[TASK PROMPT] Your copy of the material must match it exactly, except that pictures are dropped.
+-------+
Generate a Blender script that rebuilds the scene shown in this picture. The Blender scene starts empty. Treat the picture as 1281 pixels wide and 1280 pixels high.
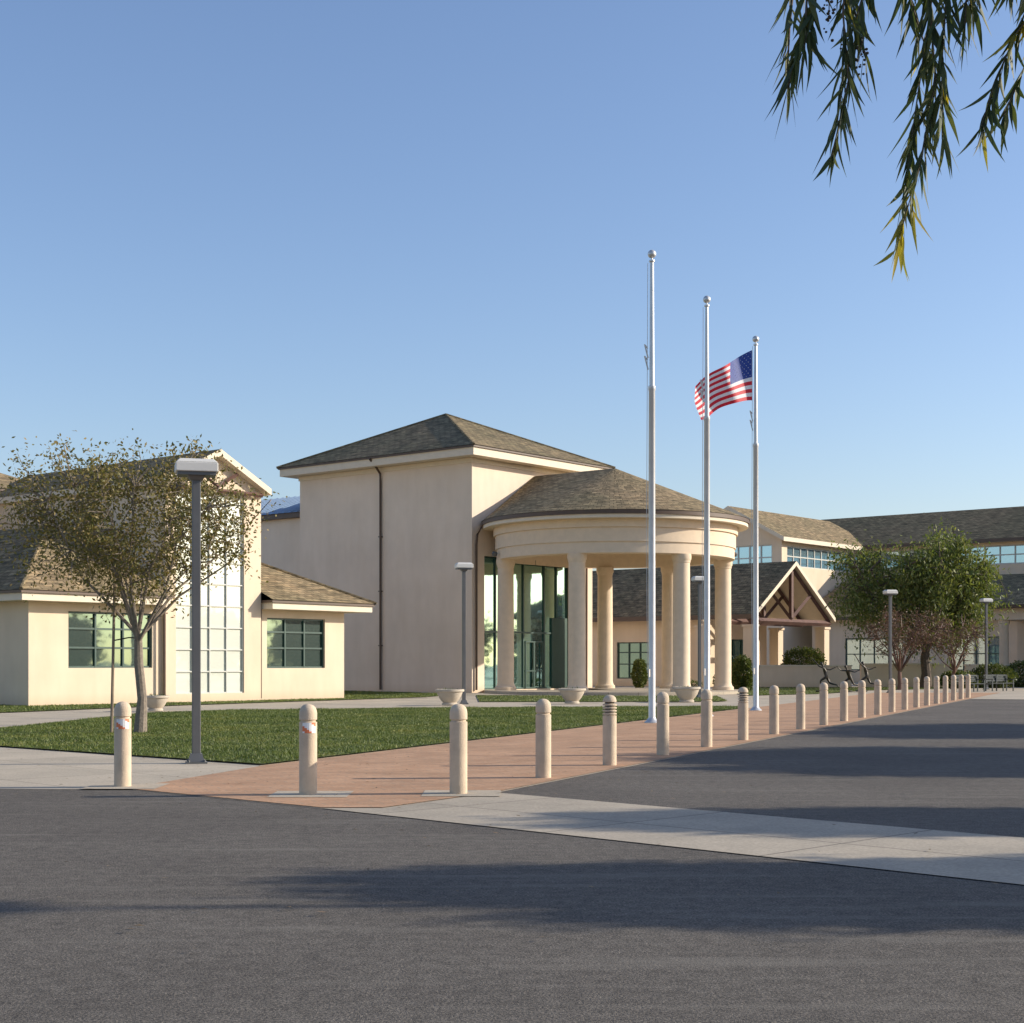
import bpy, math, random
import numpy as np
from mathutils import Vector, Matrix
random.seed(7)
scene = bpy.context.scene

# ---------------------------------------------------------------- materials
def nt(name):
    m = bpy.data.materials.new(name); m.use_nodes = True
    t = m.node_tree; b = t.nodes['Principled BSDF']
    return m, t, b
def N(t, typ, **kw):
    n = t.nodes.new(typ)
    for k, v in kw.items(): setattr(n, k, v)
    return n
def c4(c): return (c[0], c[1], c[2], 1)
def mul(c, f): return (c[0]*f, c[1]*f, c[2]*f)
def pos(t, scale=(1,1,1), rot=0.0):
    g = N(t, 'ShaderNodeNewGeometry'); m = N(t, 'ShaderNodeMapping')
    m.inputs['Scale'].default_value = scale; m.inputs['Rotation'].default_value = (0,0,rot)
    t.links.new(g.outputs['Position'], m.inputs['Vector']); return m.outputs['Vector']
def noise(t, vec, scale, detail=4, rough=.55):
    n = N(t, 'ShaderNodeTexNoise'); n.inputs['Scale'].default_value = scale
    n.inputs['Detail'].default_value = detail; n.inputs['Roughness'].default_value = rough
    t.links.new(vec, n.inputs['Vector']); return n.outputs['Fac']
def ramp(t, fac, stops):
    r = N(t, 'ShaderNodeValToRGB')
    while len(r.color_ramp.elements) < len(stops): r.color_ramp.elements.new(.5)
    for e, (p, c) in zip(r.color_ramp.elements, stops):
        e.position = p; e.color = c4(c)
    t.links.new(fac, r.inputs['Fac']); return r.outputs['Color']
def mix(t, a, b, fac, mode='MIX'):
    m = N(t, 'ShaderNodeMix', data_type='RGBA', blend_type=mode)
    for sock, v in ((m.inputs[0], fac), (m.inputs[6], a), (m.inputs[7], b)):
        if isinstance(v, (int, float)): sock.default_value = v
        elif isinstance(v, tuple): sock.default_value = c4(v)
        else: t.links.new(v, sock)
    return m.outputs[2]
def bump(t, b, h, strength=.3, dist=.02):
    n = N(t, 'ShaderNodeBump'); n.inputs['Strength'].default_value = strength
    n.inputs['Distance'].default_value = dist
    t.links.new(h, n.inputs['Height']); t.links.new(n.outputs['Normal'], b.inputs['Normal'])

def plain(name, col, rough=.6, metal=0., var=.08, scale=3., bmp=0., bscale=60):
    m, t, b = nt(name); v = pos(t)
    c = ramp(t, noise(t, v, scale, 3), [(.3, mul(col, 1-var)), (.7, mul(col, 1+var))])
    t.links.new(c, b.inputs['Base Color'])
    b.inputs['Roughness'].default_value = rough; b.inputs['Metallic'].default_value = metal
    if bmp: bump(t, b, noise(t, v, bscale, 2), bmp)
    return m
def stucco(name, col):
    m, t, b = nt(name)
    c = ramp(t, noise(t, pos(t), .6, 4), [(.3, mul(col, .94)), (.7, mul(col, 1.04))])
    st = ramp(t, noise(t, pos(t, (1.6,1.6,.3)), 1.3, 4), [(.35, (.93,.91,.88)), (.6, (1,1,1))])
    c = mix(t, c, st, .5, 'MULTIPLY')
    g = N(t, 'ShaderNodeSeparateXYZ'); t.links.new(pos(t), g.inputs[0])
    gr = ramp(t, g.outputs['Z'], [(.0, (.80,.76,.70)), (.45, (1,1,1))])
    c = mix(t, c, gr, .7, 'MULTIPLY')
    t.links.new(c, b.inputs['Base Color']); b.inputs['Roughness'].default_value = .9
    b.inputs['Specular IOR Level'].default_value = .2
    bump(t, b, noise(t, pos(t), 30, 2), .3, .012)
    return m
def shingles(name, c1, c2):
    m, t, b = nt(name)
    uv = N(t, 'ShaderNodeUVMap'); mp = N(t, 'ShaderNodeMapping'); t.links.new(uv.outputs[0], mp.inputs[0])
    br = N(t, 'ShaderNodeTexBrick'); br.offset = .5; br.offset_frequency = 2
    br.inputs['Scale'].default_value = 1; br.inputs['Brick Width'].default_value = .42
    br.inputs['Row Height'].default_value = .25; br.inputs['Mortar Size'].default_value = .022
    br.inputs['Mortar Smooth'].default_value = .4; br.inputs['Bias'].default_value = -.1
    br.inputs['Color1'].default_value = c4(c1); br.inputs['Color2'].default_value = c4(c2)
    br.inputs['Mortar'].default_value = c4(mul(c1, .35))
    t.links.new(mp.outputs[0], br.inputs['Vector'])
    mp2 = N(t, 'ShaderNodeMapping'); mp2.inputs['Scale'].default_value = (.7, 2.6, 1); t.links.new(uv.outputs[0], mp2.inputs[0])
    n1 = ramp(t, noise(t, mp2.outputs[0], 1.8, 5, .75), [(.36, (.42,.44,.42)), (.5, (.95,.95,.93)), (.64, (1.5,1.42,1.28))])
    c = mix(t, br.outputs['Color'], n1, 1.0, 'MULTIPLY')
    n2 = ramp(t, noise(t, pos(t), .35, 3), [(.3, (.84,.88,.82)), (.7, (1.1,1.05,1.0))])
    c = mix(t, c, n2, 1.0, 'MULTIPLY')
    t.links.new(c, b.inputs['Base Color']); b.inputs['Roughness'].default_value = .9
    b.inputs['Specular IOR Level'].default_value = .15
    bump(t, b, br.outputs['Color'], .6, .05)
    return m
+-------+
[ANSWER TO THIS PROBLEM]
Generate a Blender script that rebuilds the scene shown in this picture. The Blender scene starts empty. Treat the picture as 1281 pixels wide and 1280 pixels high.
import bpy, math, random
import numpy as np
from mathutils import Vector, Matrix
random.seed(7)
scene = bpy.context.scene

# ---------------------------------------------------------------- materials
def nt(name):
    m = bpy.data.materials.new(name); m.use_nodes = True
    t = m.node_tree; b = t.nodes['Principled BSDF']
    return m, t, b
def N(t, typ, **kw):
    n = t.nodes.new(typ)
    for k, v in kw.items(): setattr(n, k, v)
    return n
def c4(c): return (c[0], c[1], c[2], 1)
def mul(c, f): return (c[0]*f, c[1]*f, c[2]*f)
def pos(t, scale=(1,1,1), rot=0.0):
    g = N(t, 'ShaderNodeNewGeometry'); m = N(t, 'ShaderNodeMapping')
    m.inputs['Scale'].default_value = scale; m.inputs['Rotation'].default_value = (0,0,rot)
    t.links.new(g.outputs['Position'], m.inputs['Vector']); return m.outputs['Vector']
def noise(t, vec, scale, detail=4, rough=.55):
    n = N(t, 'ShaderNodeTexNoise'); n.inputs['Scale'].default_value = scale
    n.inputs['Detail'].default_value = detail; n.inputs['Roughness'].default_value = rough
    t.links.new(vec, n.inputs['Vector']); return n.outputs['Fac']
def ramp(t, fac, stops):
    r = N(t, 'ShaderNodeValToRGB')
    while len(r.color_ramp.elements) < len(stops): r.color_ramp.elements.new(.5)
    for e, (p, c) in zip(r.color_ramp.elements, stops):
        e.position = p; e.color = c4(c)
    t.links.new(fac, r.inputs['Fac']); return r.outputs['Color']
def mix(t, a, b, fac, mode='MIX'):
    m = N(t, 'ShaderNodeMix', data_type='RGBA', blend_type=mode)
    for sock, v in ((m.inputs[0], fac), (m.inputs[6], a), (m.inputs[7], b)):
        if isinstance(v, (int, float)): sock.default_value = v
        elif isinstance(v, tuple): sock.default_value = c4(v)
        else: t.links.new(v, sock)
    return m.outputs[2]
def bump(t, b, h, strength=.3, dist=.02):
    n = N(t, 'ShaderNodeBump'); n.inputs['Strength'].default_value = strength
    n.inputs['Distance'].default_value = dist
    t.links.new(h, n.inputs['Height']); t.links.new(n.outputs['Normal'], b.inputs['Normal'])

def plain(name, col, rough=.6, metal=0., var=.08, scale=3., bmp=0., bscale=60):
    m, t, b = nt(name); v = pos(t)
    c = ramp(t, noise(t, v, scale, 3), [(.3, mul(col, 1-var)), (.7, mul(col, 1+var))])
    t.links.new(c, b.inputs['Base Color'])
    b.inputs['Roughness'].default_value = rough; b.inputs['Metallic'].default_value = metal
    if bmp: bump(t, b, noise(t, v, bscale, 2), bmp)
    return m
def stucco(name, col):
    m, t, b = nt(name)
    c = ramp(t, noise(t, pos(t), .6, 4), [(.3, mul(col, .94)), (.7, mul(col, 1.04))])
    st = ramp(t, noise(t, pos(t, (1.6,1.6,.3)), 1.3, 4), [(.35, (.93,.91,.88)), (.6, (1,1,1))])
    c = mix(t, c, st, .5, 'MULTIPLY')
    g = N(t, 'ShaderNodeSeparateXYZ'); t.links.new(pos(t), g.inputs[0])
    gr = ramp(t, g.outputs['Z'], [(.0, (.80,.76,.70)), (.45, (1,1,1))])
    c = mix(t, c, gr, .7, 'MULTIPLY')
    t.links.new(c, b.inputs['Base Color']); b.inputs['Roughness'].default_value = .9
    b.inputs['Specular IOR Level'].default_value = .2
    bump(t, b, noise(t, pos(t), 30, 2), .3, .012)
    return m
def shingles(name, c1, c2):
    m, t, b = nt(name)
    uv = N(t, 'ShaderNodeUVMap'); mp = N(t, 'ShaderNodeMapping'); t.links.new(uv.outputs[0], mp.inputs[0])
    br = N(t, 'ShaderNodeTexBrick'); br.offset = .5; br.offset_frequency = 2
    br.inputs['Scale'].default_value = 1; br.inputs['Brick Width'].default_value = .42
    br.inputs['Row Height'].default_value = .25; br.inputs['Mortar Size'].default_value = .022
    br.inputs['Mortar Smooth'].default_value = .4; br.inputs['Bias'].default_value = -.1
    br.inputs['Color1'].default_value = c4(c1); br.inputs['Color2'].default_value = c4(c2)
    br.inputs['Mortar'].default_value = c4(mul(c1, .35))
    t.links.new(mp.outputs[0], br.inputs['Vector'])
    mp2 = N(t, 'ShaderNodeMapping'); mp2.inputs['Scale'].default_value = (.7, 2.6, 1); t.links.new(uv.outputs[0], mp2.inputs[0])
    n1 = ramp(t, noise(t, mp2.outputs[0], 1.8, 5, .75), [(.36, (.42,.44,.42)), (.5, (.95,.95,.93)), (.64, (1.5,1.42,1.28))])
    c = mix(t, br.outputs['Color'], n1, 1.0, 'MULTIPLY')
    n2 = ramp(t, noise(t, pos(t), .35, 3), [(.3, (.84,.88,.82)), (.7, (1.1,1.05,1.0))])
    c = mix(t, c, n2, 1.0, 'MULTIPLY')
    t.links.new(c, b.inputs['Base Color']); b.inputs['Roughness'].default_value = .9
    b.inputs['Specular IOR Level'].default_value = .15
    bump(t, b, br.outputs['Color'], .6, .05)
    return m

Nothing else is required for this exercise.